A reportagem entrou em contato com o Tribunal de Contas do Estado de Pernambuco (TCE-PE) para saber em que ponto está a auditoria, mas não recebeu retorno até a publicação desta matéria.
Procurada pelo blog de Jamildo, a prefeitura do Recife informou que o processo licitatório foi homologado e publicado no Diário Oficial do Município, cumprindo a legislação vigente.
A gestão João Campos disse que, no decorrer do processo, a FCCR prestou esclarecimentos ao Tribunal de Contas do Estado de Pernambuco (TCE-PE), sendo inclusive indeferido o pedido de cautelar requerido por uma empresa desclassificada.
"Após decisão do TCE favorável à prefeitura do Recife, o processo licitatório teve seu regular andamento e as contratações já foram formalizadas, sendo, devidamente publicadas no último dia 3 de fevereiro, de modo a garantir o maior Carnaval da história da cidade", acrescenta a nota.

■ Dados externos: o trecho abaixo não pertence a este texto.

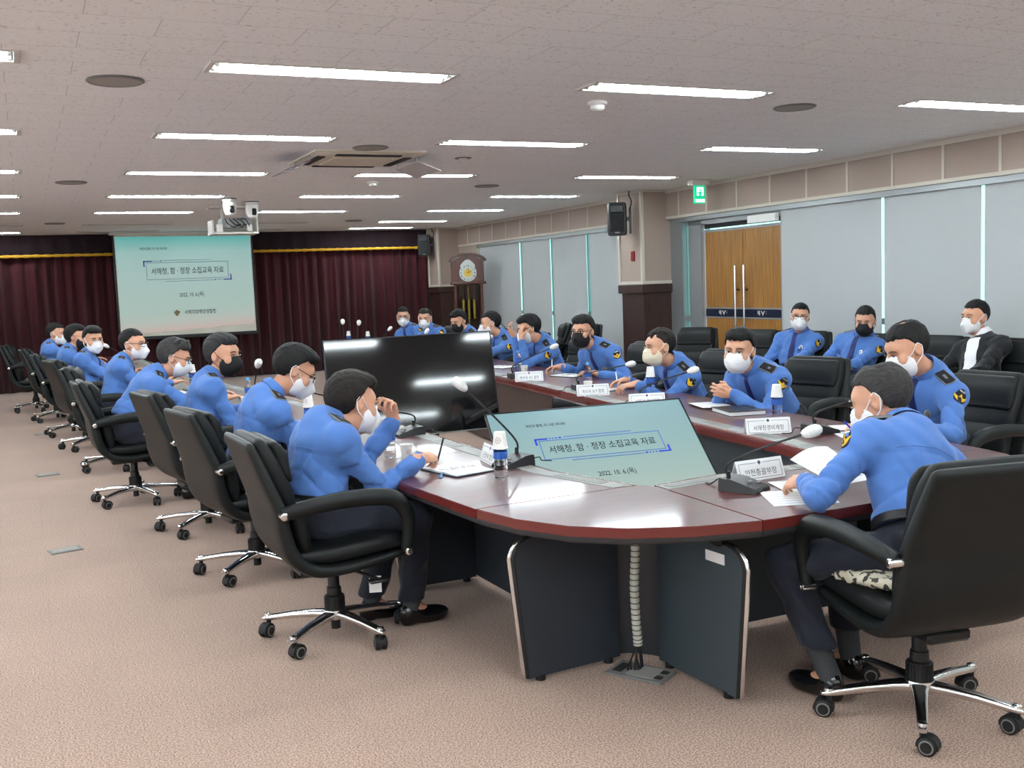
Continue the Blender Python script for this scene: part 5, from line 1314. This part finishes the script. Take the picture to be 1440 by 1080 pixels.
mics = [((2.075, 4.45), -1.35, (-.205, .096, .39), 'microphone with white cloth cover standing tall in front of the nearest left officer'),
        ((2.01, 5.77), -1.5, (-.4, .17, .18), 'microphone on the left row, behind the hand of the nearest left officer'),
        ((1.86, 6.95), -1.5, (-.16, .07, .19), 'microphone base and bent neck beside the name card of the second left officer'),
        ((1.66, 8.71), -1.5, (.07, -.03, .27), 'microphone with white cover behind the water bottle of the left officer in a black mask'),
        ((1.36, 9.85), -1.5, (-.16, .1, .24), 'microphone head by the white mask of the upright left officer with glasses'),
        ((1.22, 12.1), -1.5, (-.2, .1, .27), 'microphone with white cover beside the left officer looking at the camera'),
        ((1.1, 14.4), -1.5, (-.15, .05, .25), 'far left microphone by the two farthest left officers'),
        ((2.60, 3.36), .45, (.235, -.11, .225), 'microphone with white cover in front of the nearest officer seen from behind'),
        ((3.87, 4.33), 1.35, (.3, -.15, .21), 'microphone between two right hand nameplates, neck bending behind the greying head'),
        ((3.86, 6.05), 1.35, (.28, -.13, .22), 'microphone rising above the lit television, beside the clasped hands'),
        ((4.0, 7.2), 1.35, (.33, -.155, .19), 'microphone in front of the right officer in a black mask'),
        ((4.06, 8.55), 1.35, (.3, -.14, .27), 'microphone before the right officer holding a pen to his face'),
        ((4.42, 10.6), 1.35, (.22, -.1, .27), 'microphone beside the right corner of the black television'),
        ((4.6, 12.5), 1.35, (.05, -.02, .28), 'microphone in front of the far officer in a black mask, above the black television'),
        ((4.62, 14.2), 1.35, (.1, -.02, .27), 'microphone in front of the two far officers facing the camera'),
        ((4.45, 15.4), 1.35, (-.05, .02, .36), 'left of the two far microphones standing up against the curtain'), ((4.5, 14.9), 1.35, (.0, .02, .35), 'right of the two far microphones standing up against the curtain')]
for a in mics: mic(*a)

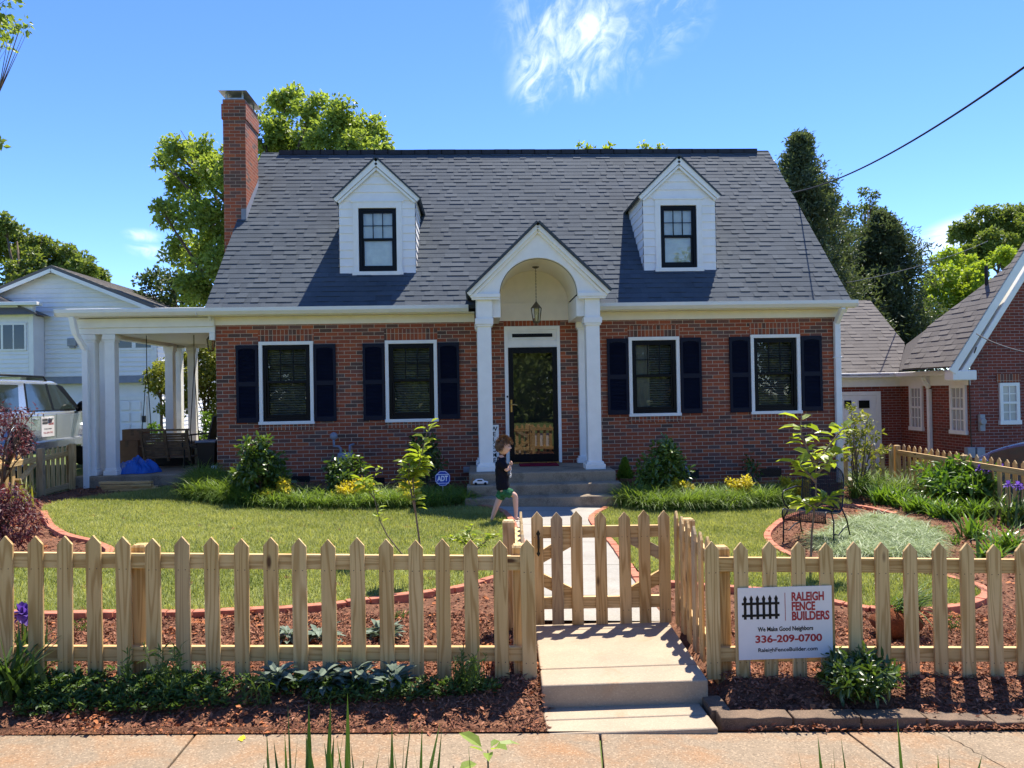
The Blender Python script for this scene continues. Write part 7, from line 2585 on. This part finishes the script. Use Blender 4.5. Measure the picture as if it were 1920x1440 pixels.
# ------------------------------------------------------------------ the boy on the walk
def boy():
    g0 = gp(925, 979)                          # back foot on the lawn
    k = g0.y/F
    B = Vector((atY(941, 979, g0.y).x, g0.y, g0.z))
    t = thing('person', 'small boy in black t-shirt and green shorts walking barefoot to the right across the walk', 'person', B)
    def P(zx, zy, dy=0.0):                     # photo position (zoomed crop) -> body point, dy = depth offset
        u, v = 860+zx/6.545, 780+zy/6.545
        p = atY(u, v, B.y+dy); return p

    def skin(name, chains, mat, sub=2, root=0, folds=0):
        """chains: lists of (point, rx, ry); equal points are welded"""
        V, E, Rr, idx = [], [], [], {}
        for ch in chains:
            prev = None
            for p, rx, ry in ch:
                key = tuple(round(c, 4) for c in p)
                if key not in idx:
                    idx[key] = len(V); V.append(tuple(p)); Rr.append((rx, ry))
                i = idx[key]
                if prev is not None and prev != i: E.append((prev, i))
                prev = i
        me = bpy.data.meshes.new(name); me.from_pydata(V, E, []); me.materials.append(MAT[mat])
        o = obj(name, me, t)
        md = o.modifiers.new('skin', 'SKIN'); md.use_smooth_shade = True
        md.branch_smoothing = .3
        for i, sv in enumerate(me.skin_vertices[0].data):
            sv.radius = Rr[i]; sv.use_root = (i == root)
        ss = o.modifiers.new('sub', 'SUBSURF'); ss.levels = ss.render_levels = sub+(1 if folds else 0)
        if folds:
            tx = bpy.data.textures.new('cloth_folds', 'CLOUDS'); tx.noise_scale = folds; tx.noise_depth = 2
            dp = o.modifiers.new('folds', 'DISPLACE'); dp.texture = tx; dp.strength = .034; dp.mid_level = .5; dp.texture_coords = 'GLOBAL'
        return o
    hip = P(548, 905); waist = P(535, 790); chest = P(522, 640); neck0 = P(518, 520); neck1 = P(524, 470)
    hl, hr = P(548, 930, -.055), P(540, 930, .055)       # near (right) leg steps forward, far leg trails
    kn = P(692, 968, -.06); an = P(706, 1215, -.06); toe = P(742, 1262, -.065); heel = P(694, 1258, -.06)
    kf = P(470, 1085, .05); af = P(408, 1262, .05); toef = P(428, 1300, .05); heelf = P(388, 1290, .05)
    sh, shf = P(526, 560, -.105), P(520, 560, .105)
    el = P(588, 672, -.125); wr = P(626, 625, -.10)
    elf = P(600, 660, .11); wrf = P(640, 640, .02)
    hand = P(640, 598, -.09)
    ch = [[(hip, .075, .085), (waist, .07, .08), (chest, .075, .095), (neck0, .04, .045), (neck1, .033, .033)],
          [(hip, .075, .085), (hl, .058, .058), (kn, .042, .042), (kn.lerp(an, .35), .040, .042), (an, .024, .024), (heel, .024, .024), (toe, .022, .028)],
          [(hip, .075, .085), (hr, .058, .058), (kf, .042, .042), (kf.lerp(af, .35), .038, .040), (af, .024, .024), (heelf, .024, .024), (toef, .022, .028)],
          [(chest, .075, .095), (sh, .038, .038), (el, .026, .026), (el.lerp(wr, .4), .025, .025), (wr, .018, .018), (hand, .022, .015)],
          [(chest, .075, .095), (shf, .038, .038), (elf, .026, .026), (wrf, .018, .018)]]
    skin('body', ch, 'skin')
    # fingers close upward against the chest
    fg = MB()
    for i in range(4):
        b0 = hand+Vector((.006+.002*i, -.012+.009*i, .008-.004*i)); L = [.036, .042, .039, .030][i]
        fg.tube([b0, b0+Vector((.010, .004, L*.5)), b0+Vector((.002, .012, L*.9)), b0+Vector((-.008, .014, L))], [.0075, .007, .0062, .005], 6)
    fg.tube([hand+Vector((-.008, -.012, -.008)), hand+Vector((-.014, -.014, .012)), hand+Vector((-.010, -.008, .028))], [.008, .0072, .0055], 6)
    fg.build('hand', MAT['skin'], t, smooth=True)
    fo = MB()
    for tp, hp in ((toe, heel), (toef, heelf)):
        d = (tp-hp).normalized(); s = d.cross(Vector((0, 0, 1)))
        for i in range(5): fo.ball(tp+d*(.018-.003*i)+s*(-.02+.01*i)-Vector((0, 0, .006)), (.012-.001*i, .008, .008), 6, 5)
    fo.build('toes', MAT['skin'], t, smooth=True)
    # head: profile facing right
    hc = P(548, 372)
    n, m_ = 40, 28
    V = []
    for j in range(m_+1):
        ph = -PI/2+PI*j/m_
        for i in range(n):
            th = 2*PI*i/n
            d = Vector((math.cos(ph)*math.cos(th), math.cos(ph)*math.sin(th), math.sin(ph)))
            x, y, z = d.x*.098, d.y*.076, d.z*.112
            f = max(0, d.x)                     # face side
            low = max(0, -d.z)
            y *= 1-.25*low*low
            x *= (1-.14*low*low if d.x > 0 else 1.04-.42*low*low)
            w = math.exp(-(d.y/.20)**2)
            x += f*w*(.020*math.exp(-((d.z+.12)/.10)**2)+.008*math.exp(-((d.z+.05)/.10)**2)-.010*math.exp(-((d.z-.10)/.08)**2)+.007*math.exp(-((d.z+.42)/.06)**2)+.006*math.exp(-((d.z+.55)/.05)**2)+.010*math.exp(-((d.z+.80)/.12)**2))
            for sy in (-.42, .42): x -= f*.010*math.exp(-((d.y-sy)/.16)**2-((d.z-.05)/.10)**2)
            V.append(Vector((x, y, z)))
    tilt = Matrix.Rotation(math.radians(6), 3, 'Y') @ Matrix.Rotation(math.radians(-12), 3, 'Z')
    hd = MB(); Fs = []
    for j in range(m_):
        for i in range(n): Fs.append((j*n+i, j*n+(i+1) % n, (j+1)*n+(i+1) % n, (j+1)*n+i))
    hd.add([hc+tilt @ v for v in V], Fs)
    head = hd.build('head', MAT['skin'], t, smooth=True)
    for s in (-1, 1):
        m = MB(); m.ball(hc+tilt @ Vector((.084, s*.032, .008)), (.008, .011, .008), 10, 7); m.build('eye', MAT['hair'], t, smooth=True)
        m = MB(); m.ball(hc+tilt @ Vector((-.006, s*.077, -.012)), (.016, .008, .024), 10, 8); m.build('ear', MAT['skin'], t, smooth=True)
    m = MB(); m.tube([hc+tilt @ Vector((.088, -.022, -.052)), hc+tilt @ Vector((.098, 0, -.050)), hc+tilt @ Vector((.088, .022, -.052))], [.003, .005, .003], 6); m.build('mouth', MAT['lips'], t, smooth=True)
    # hair cap with a soft uneven fringe
    G = Geo()
    HV = []
    hm = MB(); keep = []
    for j in range(m_+1):
        for i in range(n):
            v = V[j*n+i]; d = v.normalized()
            nz = .006*math.sin(d.x*23+d.y*31)*math.sin(d.z*27+d.y*9)
            HV.append(hc+tilt @ (v+d*(.012+nz+.006*max(0, d.z))))
    for f in Fs:
        c = sum((V[q] for q in f), Vector())/4
        d = c.normalized()
        lim = -.62 if d.x < -.25 else (-.62+(d.x+.25)*1.35 if d.x < .28 else .30+.25*(d.x-.3)+.06*math.sin(d.y*21))
        if d.z > lim: keep.append(f)
    hm.add(HV, keep); hm.build('hair', MAT['hair'], t, smooth=True)
    nn = 2000
    pts = rng.integers(0, len(keep), nn)
    P0 = np.array([sum((HV[q] for q in keep[i]), Vector())/4 for i in pts]); out = unit(P0-np.array(hc))
    D = unit(out*.25+np.array([.35, 0, -.8])*np.sign(.4-out[:, 2:3])*.4+np.array([.5, -.1, -.35])+rng.normal(0, .25, (nn, 3)))
    G.leaves(P0, D, out, rng.uniform(.022, .05, nn), .006, rng.random(nn), fold=.05)
    G.build('hair_locks', LM['hair'], t)
    # shirt and shorts follow the body
    sb = P(548, 918)
    skin('shirt', [[(sb, .118, .110), (P(545, 870), .114, .104), (P(536, 800), .106, .098), (P(528, 700), .100, .105), (P(522, 600), .092, .108), (P(518, 525), .062, .070), (P(520, 500), .046, .048)],
                   [(P(522, 600), .092, .108), (sh+Vector((0, -.01, 0)), .056, .056), (sh.lerp(el, .55), .050, .050), (sh.lerp(el, .85), .047, .047)],
                   [(P(522, 600), .092, .108), (shf+Vector((0, .01, 0)), .056, .056), (shf.lerp(elf, .6), .050, .050), (shf.lerp(elf, .85), .047, .047)]], 'shirt', folds=.07)
    skin('shorts', [[(P(548, 850), .098, .092), (hip, .106, .102)],
                    [(hip, .106, .102), (hl, .086, .080), (hl.lerp(kn, .45), .076, .072), (hl.lerp(kn, .82), .066, .064)],
                    [(hip, .106, .102), (hr, .084, .080), (hr.lerp(kf, .35), .076, .072), (hr.lerp(kf, .62), .070, .066)]], 'shorts', folds=.05)
    # white cloth held against the chest
    m = MB()
    q = P(636, 672, -.07)
    nn = 9
    rows = []
    for a in range(nn):
        f = a/(nn-1)
        rows.append([(q.x-.018+.045*f*(1-f)*2+.012*math.sin(f*9), q.y-.045+.09*b/4, q.z+.055-.14*f+.008*math.sin(b*2+f*6)) for b in range(5)])
    for a in range(nn-1):
        for b in range(4): m.face([rows[a][b], rows[a][b+1], rows[a+1][b+1], rows[a+1][b]])
    cl = m.build('held_cloth', MAT['signwhite'], None, smooth=True)
    so_ = cl.modifiers.new('thick', 'SOLIDIFY'); so_.thickness = .006
    tag(cl, 'small white cloth held by the boy against his chest', 'cloth')


MAT['lips'] = plain('lips', (.42, .16, .14), .5)
LM['hair'] = leafmat('hair_lock', (.075, .036, .02), (.20, .11, .055), .1)
boy()

# marks on the pavement: a splash of yellow utility paint and two hairline cracks
def pavement_marks():
    MAT['roadpaint'] = plain('yellow_marking_paint', (.62, .46, .02), .7, .2, var=.3, scale=40)
    MAT['crack'] = plain('pavement_crack', (.06, .045, .03), .95, .1)
    def zs(x): return -.085-.033*x
    c = gp(463, 1372); n = 22; pts = []
    for i in range(n):
        a = 2*PI*i/n; r = random.uniform(.012, .030)
        x = c.x+r*math.cos(a)*.8; pts.append((x, 4.20+r*math.sin(a)*1.5, zs(x)+.004))
    m = MB(); m.face(pts); o = m.build('paint_mark', MAT['roadpaint']); o['kind'] = 'structure'
    for x0, x1, y0, y1 in ((-.95, -.72, 4.262, 3.3), (2.55, 2.75, 4.262, 3.3)):
        k = 26; L, R_ = [], []
        for i in range(k+1):
            t = i/k; x = x0+(x1-x0)*t+random.uniform(-.012, .012); y = y0+(y1-y0)*t
            w = random.uniform(.0012, .0032)
            L.append((x-w, y, zs(x)+.003)); R_.append((x+w, y, zs(x)+.003))
        m = MB()
        for i in range(k): m.face([L[i], L[i+1], R_[i+1], R_[i]])
        o = m.build('pavement_crack', MAT['crack']); o['kind'] = 'structure'


pavement_marks()
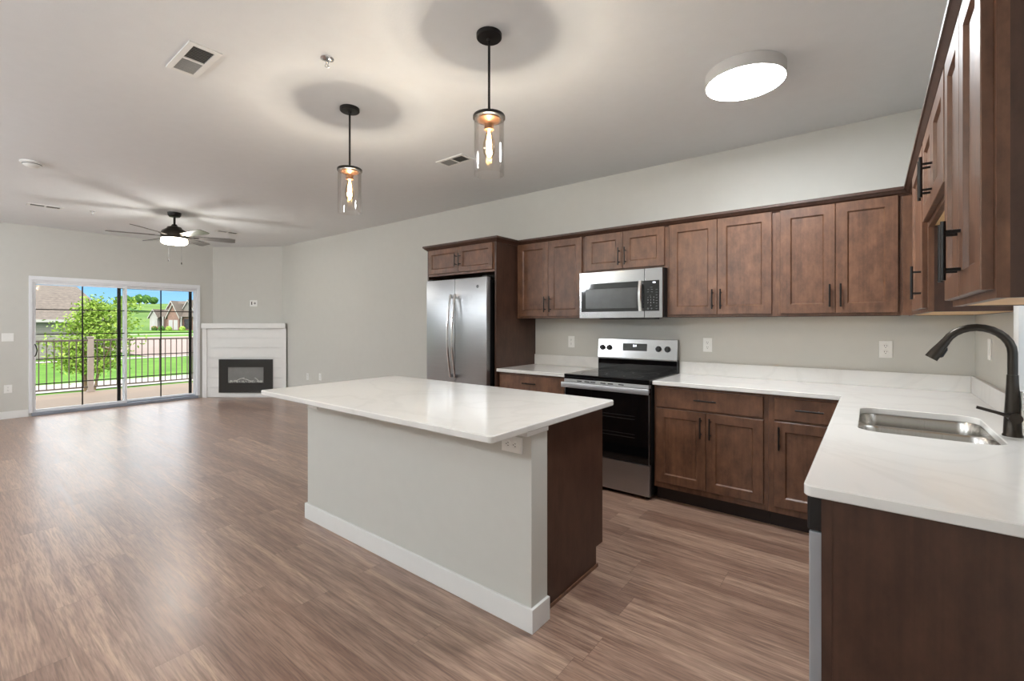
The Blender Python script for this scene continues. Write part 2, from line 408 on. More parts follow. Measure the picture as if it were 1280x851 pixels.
# sliding door
door = struct(bpy.data.objects.new('door_1', None)); C.objects.link(door); door.location = (XL, (DY0+DY1)/2, 0)
dy0, dy1 = DY0-door.location.y, DY1-door.location.y
f = MB()
for a, b_ in ((dy0-.028, dy0+.01), (dy1-.010, dy1+.032)): f.box(0.0005, .018, a, b_, 0.046, DZ-.012, .003)
f.box(0.0005, .018, dy0-.028, dy1+.032, DZ-.012, DZ+.045, .003)
f.build('casing', 'vinyl', door)
f = MB(); f.box(-.13, -.001, dy0+.001, dy0+.014, .046, DZ-.001); f.box(-.13, -.001, dy1-.014, dy1-.001, .04, DZ-.001); f.box(-.13, -.001, dy0+.014, dy1-.014, DZ-.035, DZ-.001)
f.build('frame', 'vinyl', door)
s_ = MB(); s_.box(-.139, .03, dy0-.0, dy1+.0, .001, .045, .004); s_.box(-.06, -.045, dy0+.03, dy1-.03, .045, .06); s_.build('threshold', 'sill_metal', door)
def sash(y0, y1, x, left):
    sroot = MB(); wst = .032; z0, z1 = .047, DZ-.037
    sroot.box(x-.017, x+.017, y0, y0+wst, z0, z1, .003); sroot.box(x-.017, x+.017, y1-wst, y1, z0, z1, .003)
    sroot.box(x-.017, x+.017, y0+wst, y1-wst, z0, z0+.04); sroot.box(x-.017, x+.017, y0+wst, y1-wst, z1-.035, z1)
    p = sroot.build('door_panel', 'vinyl', door)
    MB().box(x-.002, x+.002, y0+wst-.003, y1-wst+.003, z0+.035, z1-.03).build('pane', 'glass', p)
    gr = MB(); ya, yb = y0+wst, y1-wst; za, zb = z0+.04, z1-.035
    for sgn in (-1, 1):
        xx = x+sgn*.005
        gr.box(xx-.002, xx+.002, (ya+yb)/2-.008, (ya+yb)/2+.008, za, zb)
        for k in range(1, 5):
            zz = za+(zb-za)*k/5; gr.box(xx-.0025, xx+.0025, ya, yb, zz-.007, zz+.007)
    gr.build('grille', 'black_metal', p)
    if left:
        h = MB(); ym = y0+.02
        h.tube([(x+.018, ym-.0, .86), (x+.05, ym+.01, .88), (x+.062, ym+.022, .95), (x+.05, ym+.01, 1.02), (x+.018, ym, 1.04)], .007)
        MB().box(x+.016, x+.024, ym-.013, ym+.011, .82, 1.08, .003).build('handle_plate', 'vinyl', p)
        h.build('handle', 'black_metal', p, True)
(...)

"A Fundação de Cultura Cidade do Recife reforça que na referida licitação houve ampla concorrência das empresas interessadas e reafirma a participação de 14 empresas no certame. Sobre a auditoria especial, a FCCR entende que se trata de uma ação inerente à própria atividade da Corte de Contas", finalizou a prefeitura.
A MC Produções, por meio de sua assessoria jurídica, informou que não foi notificada sobre o assunto até o momento e que desconhece qualquer irregularidade relacionada à licitação, mas que vai verificar o processo junto ao Tribunal de Contas do Estado e ao Ministério Público a fim de entender os fatos.
A nota também diz que, após uma das empresas licitantes ingressar judicialmente objetivando uma cautelar junto ao TCE e ter a cautelar negada, a MC Produções seguiu as etapas legais de praxe previstas no edital de licitação e foi "devidamente convocada, habilitada e declarada vencedora".